### Information supplied:

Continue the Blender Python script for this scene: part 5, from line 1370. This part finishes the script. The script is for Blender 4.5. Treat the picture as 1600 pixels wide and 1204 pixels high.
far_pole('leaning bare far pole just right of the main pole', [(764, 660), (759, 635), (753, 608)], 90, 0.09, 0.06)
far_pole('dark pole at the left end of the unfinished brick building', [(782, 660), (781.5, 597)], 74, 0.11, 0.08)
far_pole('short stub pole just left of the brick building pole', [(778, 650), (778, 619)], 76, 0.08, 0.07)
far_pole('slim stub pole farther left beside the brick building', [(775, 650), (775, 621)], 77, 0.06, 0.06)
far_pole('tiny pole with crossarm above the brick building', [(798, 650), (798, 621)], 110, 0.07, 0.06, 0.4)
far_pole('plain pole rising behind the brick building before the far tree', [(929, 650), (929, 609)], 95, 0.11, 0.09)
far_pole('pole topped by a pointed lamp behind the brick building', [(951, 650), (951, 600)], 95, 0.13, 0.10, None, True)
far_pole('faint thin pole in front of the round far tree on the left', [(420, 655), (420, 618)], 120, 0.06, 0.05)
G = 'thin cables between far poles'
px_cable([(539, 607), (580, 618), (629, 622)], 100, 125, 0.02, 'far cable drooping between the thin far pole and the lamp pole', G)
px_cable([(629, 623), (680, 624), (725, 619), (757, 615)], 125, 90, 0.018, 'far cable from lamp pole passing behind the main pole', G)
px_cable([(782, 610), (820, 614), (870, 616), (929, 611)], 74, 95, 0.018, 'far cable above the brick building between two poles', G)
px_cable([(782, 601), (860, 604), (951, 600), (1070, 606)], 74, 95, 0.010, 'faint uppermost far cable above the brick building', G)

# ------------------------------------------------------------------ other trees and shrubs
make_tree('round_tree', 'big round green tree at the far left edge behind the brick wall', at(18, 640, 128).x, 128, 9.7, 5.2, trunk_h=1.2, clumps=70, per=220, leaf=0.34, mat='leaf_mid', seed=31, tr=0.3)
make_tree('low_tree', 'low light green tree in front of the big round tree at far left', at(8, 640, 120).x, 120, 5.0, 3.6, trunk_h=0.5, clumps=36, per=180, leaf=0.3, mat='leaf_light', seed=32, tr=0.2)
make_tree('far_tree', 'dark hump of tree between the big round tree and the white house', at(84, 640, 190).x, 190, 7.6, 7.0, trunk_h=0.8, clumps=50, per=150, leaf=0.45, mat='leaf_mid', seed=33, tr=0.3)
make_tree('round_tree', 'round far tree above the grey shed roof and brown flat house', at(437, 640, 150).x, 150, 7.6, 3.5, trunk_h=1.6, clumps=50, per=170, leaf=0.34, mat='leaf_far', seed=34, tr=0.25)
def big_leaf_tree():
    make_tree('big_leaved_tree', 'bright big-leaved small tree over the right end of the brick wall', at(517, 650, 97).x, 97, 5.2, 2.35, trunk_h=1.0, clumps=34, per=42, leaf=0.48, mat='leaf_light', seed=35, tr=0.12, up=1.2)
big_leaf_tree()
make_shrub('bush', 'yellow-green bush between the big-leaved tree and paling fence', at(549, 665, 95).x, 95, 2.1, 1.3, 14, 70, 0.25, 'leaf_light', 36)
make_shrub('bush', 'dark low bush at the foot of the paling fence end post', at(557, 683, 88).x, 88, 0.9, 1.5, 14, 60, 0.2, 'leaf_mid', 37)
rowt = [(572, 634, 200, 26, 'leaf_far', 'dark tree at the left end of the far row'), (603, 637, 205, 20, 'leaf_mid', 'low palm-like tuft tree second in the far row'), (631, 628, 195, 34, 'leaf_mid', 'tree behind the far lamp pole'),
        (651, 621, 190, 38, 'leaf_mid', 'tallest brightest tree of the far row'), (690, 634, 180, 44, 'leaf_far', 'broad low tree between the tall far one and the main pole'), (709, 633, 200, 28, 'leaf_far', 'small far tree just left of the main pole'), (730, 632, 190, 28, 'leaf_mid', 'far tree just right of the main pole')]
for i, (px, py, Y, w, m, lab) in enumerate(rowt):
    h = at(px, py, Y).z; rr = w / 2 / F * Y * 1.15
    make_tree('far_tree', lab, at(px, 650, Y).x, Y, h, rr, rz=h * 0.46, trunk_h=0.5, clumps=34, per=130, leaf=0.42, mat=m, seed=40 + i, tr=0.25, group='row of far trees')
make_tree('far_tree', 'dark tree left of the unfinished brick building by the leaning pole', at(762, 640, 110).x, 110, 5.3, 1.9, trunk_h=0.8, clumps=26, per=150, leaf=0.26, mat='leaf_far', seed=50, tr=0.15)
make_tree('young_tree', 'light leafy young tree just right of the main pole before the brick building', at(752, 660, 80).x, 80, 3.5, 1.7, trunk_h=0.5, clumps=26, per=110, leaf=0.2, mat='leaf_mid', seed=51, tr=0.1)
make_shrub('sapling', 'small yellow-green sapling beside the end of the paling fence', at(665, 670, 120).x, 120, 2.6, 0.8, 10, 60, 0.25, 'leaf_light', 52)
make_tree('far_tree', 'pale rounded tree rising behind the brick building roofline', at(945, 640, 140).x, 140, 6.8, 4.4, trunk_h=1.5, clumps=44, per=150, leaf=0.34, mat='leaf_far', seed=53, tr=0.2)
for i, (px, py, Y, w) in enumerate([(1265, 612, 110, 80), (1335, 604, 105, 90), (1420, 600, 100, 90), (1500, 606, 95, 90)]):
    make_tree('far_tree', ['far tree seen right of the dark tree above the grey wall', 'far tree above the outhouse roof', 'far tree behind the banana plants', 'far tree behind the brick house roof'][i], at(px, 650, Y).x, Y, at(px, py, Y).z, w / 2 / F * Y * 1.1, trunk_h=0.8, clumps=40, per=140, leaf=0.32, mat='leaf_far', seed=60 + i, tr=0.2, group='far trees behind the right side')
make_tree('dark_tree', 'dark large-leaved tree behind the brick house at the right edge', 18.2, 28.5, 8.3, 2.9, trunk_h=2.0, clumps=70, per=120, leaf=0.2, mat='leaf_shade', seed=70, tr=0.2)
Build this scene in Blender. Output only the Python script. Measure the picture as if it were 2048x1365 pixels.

### Objective:
Write every line of the material above again, exactly.

### Exercise output:
Continue the Blender Python script for this scene: part 5, from line 1370. This part finishes the script. The script is for Blender 4.5. Treat the picture as 1600 pixels wide and 1204 pixels high.
far_pole('leaning bare far pole just right of the main pole', [(764, 660), (759, 635), (753, 608)], 90, 0.09, 0.06)
far_pole('dark pole at the left end of the unfinished brick building', [(782, 660), (781.5, 597)], 74, 0.11, 0.08)
far_pole('short stub pole just left of the brick building pole', [(778, 650), (778, 619)], 76, 0.08, 0.07)
far_pole('slim stub pole farther left beside the brick building', [(775, 650), (775, 621)], 77, 0.06, 0.06)
far_pole('tiny pole with crossarm above the brick building', [(798, 650), (798, 621)], 110, 0.07, 0.06, 0.4)
far_pole('plain pole rising behind the brick building before the far tree', [(929, 650), (929, 609)], 95, 0.11, 0.09)
far_pole('pole topped by a pointed lamp behind the brick building', [(951, 650), (951, 600)], 95, 0.13, 0.10, None, True)
far_pole('faint thin pole in front of the round far tree on the left', [(420, 655), (420, 618)], 120, 0.06, 0.05)
G = 'thin cables between far poles'
px_cable([(539, 607), (580, 618), (629, 622)], 100, 125, 0.02, 'far cable drooping between the thin far pole and the lamp pole', G)
px_cable([(629, 623), (680, 624), (725, 619), (757, 615)], 125, 90, 0.018, 'far cable from lamp pole passing behind the main pole', G)
px_cable([(782, 610), (820, 614), (870, 616), (929, 611)], 74, 95, 0.018, 'far cable above the brick building between two poles', G)
px_cable([(782, 601), (860, 604), (951, 600), (1070, 606)], 74, 95, 0.010, 'faint uppermost far cable above the brick building', G)

# ------------------------------------------------------------------ other trees and shrubs
make_tree('round_tree', 'big round green tree at the far left edge behind the brick wall', at(18, 640, 128).x, 128, 9.7, 5.2, trunk_h=1.2, clumps=70, per=220, leaf=0.34, mat='leaf_mid', seed=31, tr=0.3)
make_tree('low_tree', 'low light green tree in front of the big round tree at far left', at(8, 640, 120).x, 120, 5.0, 3.6, trunk_h=0.5, clumps=36, per=180, leaf=0.3, mat='leaf_light', seed=32, tr=0.2)
make_tree('far_tree', 'dark hump of tree between the big round tree and the white house', at(84, 640, 190).x, 190, 7.6, 7.0, trunk_h=0.8, clumps=50, per=150, leaf=0.45, mat='leaf_mid', seed=33, tr=0.3)
make_tree('round_tree', 'round far tree above the grey shed roof and brown flat house', at(437, 640, 150).x, 150, 7.6, 3.5, trunk_h=1.6, clumps=50, per=170, leaf=0.34, mat='leaf_far', seed=34, tr=0.25)
def big_leaf_tree():
    make_tree('big_leaved_tree', 'bright big-leaved small tree over the right end of the brick wall', at(517, 650, 97).x, 97, 5.2, 2.35, trunk_h=1.0, clumps=34, per=42, leaf=0.48, mat='leaf_light', seed=35, tr=0.12, up=1.2)
big_leaf_tree()
make_shrub('bush', 'yellow-green bush between the big-leaved tree and paling fence', at(549, 665, 95).x, 95, 2.1, 1.3, 14, 70, 0.25, 'leaf_light', 36)
make_shrub('bush', 'dark low bush at the foot of the paling fence end post', at(557, 683, 88).x, 88, 0.9, 1.5, 14, 60, 0.2, 'leaf_mid', 37)
rowt = [(572, 634, 200, 26, 'leaf_far', 'dark tree at the left end of the far row'), (603, 637, 205, 20, 'leaf_mid', 'low palm-like tuft tree second in the far row'), (631, 628, 195, 34, 'leaf_mid', 'tree behind the far lamp pole'),
        (651, 621, 190, 38, 'leaf_mid', 'tallest brightest tree of the far row'), (690, 634, 180, 44, 'leaf_far', 'broad low tree between the tall far one and the main pole'), (709, 633, 200, 28, 'leaf_far', 'small far tree just left of the main pole'), (730, 632, 190, 28, 'leaf_mid', 'far tree just right of the main pole')]
for i, (px, py, Y, w, m, lab) in enumerate(rowt):
    h = at(px, py, Y).z; rr = w / 2 / F * Y * 1.15
    make_tree('far_tree', lab, at(px, 650, Y).x, Y, h, rr, rz=h * 0.46, trunk_h=0.5, clumps=34, per=130, leaf=0.42, mat=m, seed=40 + i, tr=0.25, group='row of far trees')
make_tree('far_tree', 'dark tree left of the unfinished brick building by the leaning pole', at(762, 640, 110).x, 110, 5.3, 1.9, trunk_h=0.8, clumps=26, per=150, leaf=0.26, mat='leaf_far', seed=50, tr=0.15)
make_tree('young_tree', 'light leafy young tree just right of the main pole before the brick building', at(752, 660, 80).x, 80, 3.5, 1.7, trunk_h=0.5, clumps=26, per=110, leaf=0.2, mat='leaf_mid', seed=51, tr=0.1)
make_shrub('sapling', 'small yellow-green sapling beside the end of the paling fence', at(665, 670, 120).x, 120, 2.6, 0.8, 10, 60, 0.25, 'leaf_light', 52)
make_tree('far_tree', 'pale rounded tree rising behind the brick building roofline', at(945, 640, 140).x, 140, 6.8, 4.4, trunk_h=1.5, clumps=44, per=150, leaf=0.34, mat='leaf_far', seed=53, tr=0.2)
for i, (px, py, Y, w) in enumerate([(1265, 612, 110, 80), (1335, 604, 105, 90), (1420, 600, 100, 90), (1500, 606, 95, 90)]):
    make_tree('far_tree', ['far tree seen right of the dark tree above the grey wall', 'far tree above the outhouse roof', 'far tree behind the banana plants', 'far tree behind the brick house roof'][i], at(px, 650, Y).x, Y, at(px, py, Y).z, w / 2 / F * Y * 1.1, trunk_h=0.8, clumps=40, per=140, leaf=0.32, mat='leaf_far', seed=60 + i, tr=0.2, group='far trees behind the right side')
make_tree('dark_tree', 'dark large-leaved tree behind the brick house at the right edge', 18.2, 28.5, 8.3, 2.9, trunk_h=2.0, clumps=70, per=120, leaf=0.2, mat='leaf_shade', seed=70, tr=0.2)
Build this scene in Blender. Output only the Python script. Measure the picture as if it were 2048x1365 pixels.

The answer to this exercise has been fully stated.